**** Provided data

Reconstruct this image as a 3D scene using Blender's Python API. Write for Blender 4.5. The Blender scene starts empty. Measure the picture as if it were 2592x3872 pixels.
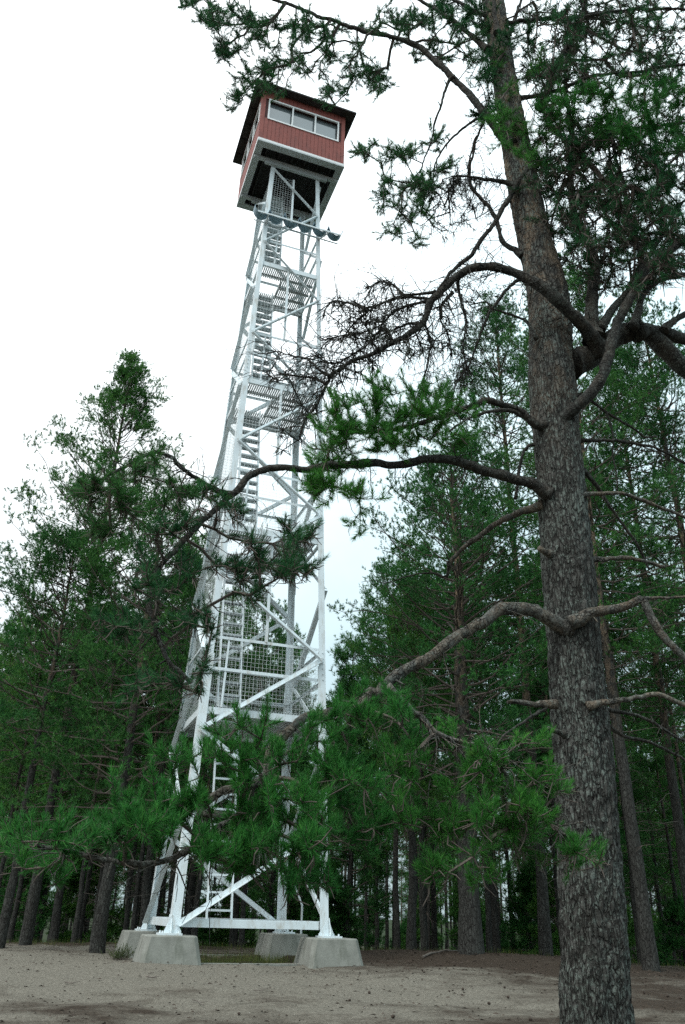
import bpy, math, random
import numpy as np
from mathutils import Vector, Matrix, noise as mnoise
rng = np.random.default_rng(7); random.seed(7)
SC = bpy.context.scene
COL = SC.collection
PI = math.pi

# ------------------------------------------------------------------ camera (solved from the tower's geometry)
SW, SH, FPX = 2592.0, 3872.0, 3051.1
PITCH, ROLL = 0.4637, 0.0270
CAM = np.array([1.9553, -18.0861, 0.3519])
YAW = 0.3398                                   # heading of the tower
_f = np.array([0, math.cos(PITCH), math.sin(PITCH)]); _u0 = np.array([0, -math.sin(PITCH), math.cos(PITCH)]); _r0 = np.array([1., 0, 0])
RT = math.cos(ROLL)*_r0 + math.sin(ROLL)*_u0; UP = -math.sin(ROLL)*_r0 + math.cos(ROLL)*_u0; FW = _f
def ray(x, y): return (x-SW/2)/FPX*RT - (y-SH/2)/FPX*UP + FW
def at(x, y, Y):                               # the point at distance plane Y seen at source pixel x, y
    r = ray(x, y); return CAM + r*((Y-CAM[1])/r[1])
cam = bpy.data.cameras.new('camera'); cam.sensor_fit = 'VERTICAL'; cam.sensor_height = 24; cam.lens = 24*FPX/SH
cam.clip_start = .05; cam.clip_end = 5000
co = bpy.data.objects.new('camera', cam); COL.objects.link(co)
m = Matrix.Identity(4)
for i in range(3): m[i][0], m[i][1], m[i][2], m[i][3] = RT[i], UP[i], -FW[i], CAM[i]
co.matrix_world = m; SC.camera = co

# ------------------------------------------------------------------ materials
def mat(name):
    m = bpy.data.materials.new(name); m.use_nodes = True
    nt = m.node_tree; nt.nodes.clear()
    out = nt.nodes.new('ShaderNodeOutputMaterial'); b = nt.nodes.new('ShaderNodeBsdfPrincipled')
    nt.links.new(b.outputs[0], out.inputs[0]); return m, nt, b, out
def N(nt, t, **k):
    n = nt.nodes.new(t)
    for a, v in k.items():
        if a.startswith('_'): n.inputs[a[1:].replace('_', ' ')].default_value = v
        else: setattr(n, a, v)
    return n
def ramp(nt, src, stops):
    r = nt.nodes.new('ShaderNodeValToRGB'); e = r.color_ramp.elements
    while len(e) < len(stops): e.new(.5)
    for i, (p, c) in enumerate(stops): e[i].position = p; e[i].color = (*c, 1) if len(c) == 3 else c
    nt.links.new(src, r.inputs[0]); return r.outputs[0]
def mix(nt, f, a, b, mode='MIX'):
    n = nt.nodes.new('ShaderNodeMix'); n.data_type = 'RGBA'; n.blend_type = mode
    for i, v in ((0, f), (6, a), (7, b)):
        if isinstance(v, bpy.types.NodeSocket): nt.links.new(v, n.inputs[i])
        else: n.inputs[i].default_value = (*v, 1) if isinstance(v, tuple) else v
    return n.outputs[2]
def coords(nt, scale=(1, 1, 1)):
    t = nt.nodes.new('ShaderNodeTexCoord'); mp = nt.nodes.new('ShaderNodeMapping'); mp.inputs['Scale'].default_value = scale
    nt.links.new(t.outputs['Object'], mp.inputs[0]); return mp.outputs[0]
def noise(nt, vec, scale, detail=4, rough=.55):
    n = N(nt, 'ShaderNodeTexNoise', _Scale=scale, _Detail=detail, _Roughness=rough)
    if vec is not None: nt.links.new(vec, n.inputs['Vector'])
    return n.outputs['Fac']
def bump(nt, b, h, s, d=.02):
    n = N(nt, 'ShaderNodeBump', _Strength=s, _Distance=d); nt.links.new(h, n.inputs['Height']); nt.links.new(n.outputs[0], b.inputs['Normal'])

def simple(name, col, rough=.5, var=.15, scale=6., metal=0., dirt=None, dscale=2., bmp=0., ds=(1, 1, 1)):
    m, nt, b, o = mat(name); v = coords(nt)
    n = noise(nt, v, scale, 5)
    lo = tuple(c*(1-var) for c in col); hi = tuple(min(1, c*(1+var)) for c in col)
    c = ramp(nt, n, [(.3, lo), (.7, hi)])
    if dirt:
        d = ramp(nt, noise(nt, coords(nt, ds), dscale, 8, .7), [(.50, (0, 0, 0)), (.75, (1, 1, 1))]); c = mix(nt, d, c, dirt)
    nt.links.new(c, b.inputs['Base Color']); b.inputs['Roughness'].default_value = rough; b.inputs['Metallic'].default_value = metal
    if bmp: bump(nt, b, noise(nt, v, scale*6, 6), bmp, .01)
    return m

def bark_mat(name, top_z, lich=.5, orange=1.0, stretch=.2, scale=24., crackmin=.45, tone=1.):
    m, nt, b, o = mat(name); v = coords(nt, (1, 1, stretch)); v1 = coords(nt)
    def warp(src, sc, amt):
        wn = N(nt, 'ShaderNodeTexNoise', _Scale=sc, _Detail=4.); nt.links.new(src, wn.inputs['Vector'])
        w = N(nt, 'ShaderNodeVectorMath', operation='MULTIPLY_ADD'); nt.links.new(wn.outputs['Color'], w.inputs[0])
        w.inputs[1].default_value = (amt,)*3; nt.links.new(src, w.inputs[2]); return w.outputs[0]
    wv = warp(v, 14., .075)
    vo = N(nt, 'ShaderNodeTexVoronoi', feature='DISTANCE_TO_EDGE', _Scale=scale); nt.links.new(wv, vo.inputs['Vector'])
    vo2 = N(nt, 'ShaderNodeTexVoronoi', feature='F1', _Scale=scale); nt.links.new(wv, vo2.inputs['Vector'])
    fine = noise(nt, warp(v1, 9., .04), 34, 8, .75)
    crack = ramp(nt, vo.outputs['Distance'], [(.0, (0, 0, 0)), (.13, (1, 1, 1))])
    soft = ramp(nt, noise(nt, v1, 13, 4, .6), [(.35, (crackmin,)*3), (.65, (0, 0, 0))])
    crack = mix(nt, 1., crack, soft, 'LIGHTEN')
    T = lambda q: tuple(tone*x for x in q)
    plate = ramp(nt, fine, [(.32, T((.052, .053, .047))), (.5, T((.106, .107, .097))), (.68, T((.190, .194, .178)))])
    cell = N(nt, 'ShaderNodeSeparateColor'); nt.links.new(vo2.outputs['Color'], cell.inputs[0])
    plate = mix(nt, 1., plate, ramp(nt, cell.outputs[0], [(0, (.72, .71, .70)), (1, (1.16, 1.16, 1.16))]), 'MULTIPLY')
    base = mix(nt, crack, (.020, .019, .017), plate)
    sep = N(nt, 'ShaderNodeSeparateXYZ'); t = nt.nodes.new('ShaderNodeTexCoord'); nt.links.new(t.outputs['Object'], sep.inputs[0])
    mr = N(nt, 'ShaderNodeMapRange'); nt.links.new(sep.outputs['Z'], mr.inputs['Value'])
    mr.inputs['From Min'].default_value = top_z*.40; mr.inputs['From Max'].default_value = top_z*.75
    on = ramp(nt, noise(nt, coords(nt, (1, 1, .5)), 8, 7, .7), [(.44, (0, 0, 0)), (.60, (1, 1, 1))])
    om = N(nt, 'ShaderNodeMath', operation='MULTIPLY'); nt.links.new(mr.outputs[0], om.inputs[0]); nt.links.new(on, om.inputs[1])
    om2 = N(nt, 'ShaderNodeMath', operation='MULTIPLY'); nt.links.new(om.outputs[0], om2.inputs[0]); om2.inputs[1].default_value = orange
    oc = ramp(nt, fine, [(.35, (.12, .085, .058)), (.65, (.36, .27, .18))])
    base = mix(nt, om2.outputs[0], base, oc)
    big = noise(nt, v1, 2.3, 3, .6); ln0 = noise(nt, coords(nt, (1, 1, .8)), 44, 7, .78)
    la = N(nt, 'ShaderNodeMath', operation='MULTIPLY_ADD'); nt.links.new(big, la.inputs[0]); la.inputs[1].default_value = .35; nt.links.new(ln0, la.inputs[2])
    ln = ramp(nt, la.outputs[0], [(.69, (0, 0, 0)), (.735, (1, 1, 1))])
    lm = N(nt, 'ShaderNodeMath', operation='MULTIPLY'); nt.links.new(ln, lm.inputs[0]); lm.inputs[1].default_value = lich
    lm2 = N(nt, 'ShaderNodeMath', operation='MULTIPLY'); nt.links.new(lm.outputs[0], lm2.inputs[0]); nt.links.new(crack, lm2.inputs[1])
    base = mix(nt, lm2.outputs[0], base, (.142, .168, .148))
    nt.links.new(base, b.inputs['Base Color']); b.inputs['Roughness'].default_value = .93; b.inputs['Specular IOR Level'].default_value = .2
    hs = N(nt, 'ShaderNodeMath', operation='MULTIPLY_ADD'); nt.links.new(fine, hs.inputs[0]); hs.inputs[1].default_value = .6; nt.links.new(crack, hs.inputs[2])
    bump(nt, b, hs.outputs[0], .9, .018)
    return m

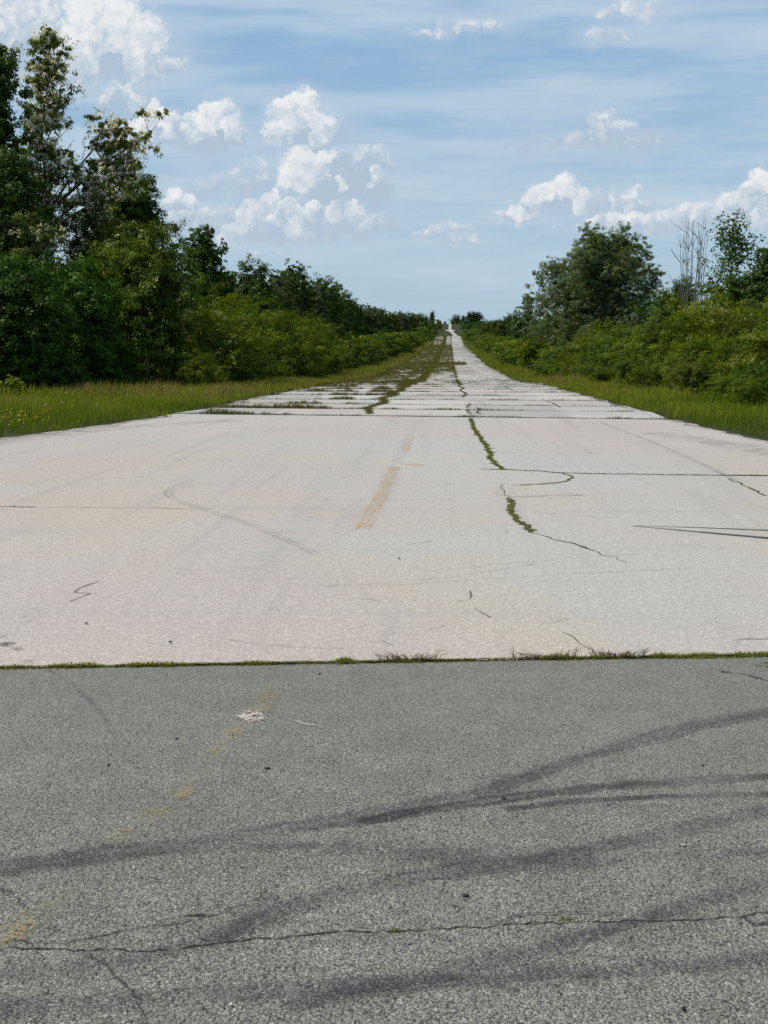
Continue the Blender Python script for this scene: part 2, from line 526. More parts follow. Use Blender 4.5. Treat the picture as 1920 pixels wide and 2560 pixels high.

********

Problem details: The lines from the start of the entries above through the one containing "PI = math.pi" are to be retyped exactly, and no others. Pictures are left out.

Reply:
Reconstruct this image as a 3D scene using Blender's Python API. Write for Blender 4.5. The Blender scene starts empty. Measure the picture as if it were 2592x3872 pixels.
import bpy, math, random
import numpy as np
from mathutils import Vector, Matrix, noise as mnoise
rng = np.random.default_rng(7); random.seed(7)
SC = bpy.context.scene
COL = SC.collection
PI = math.pi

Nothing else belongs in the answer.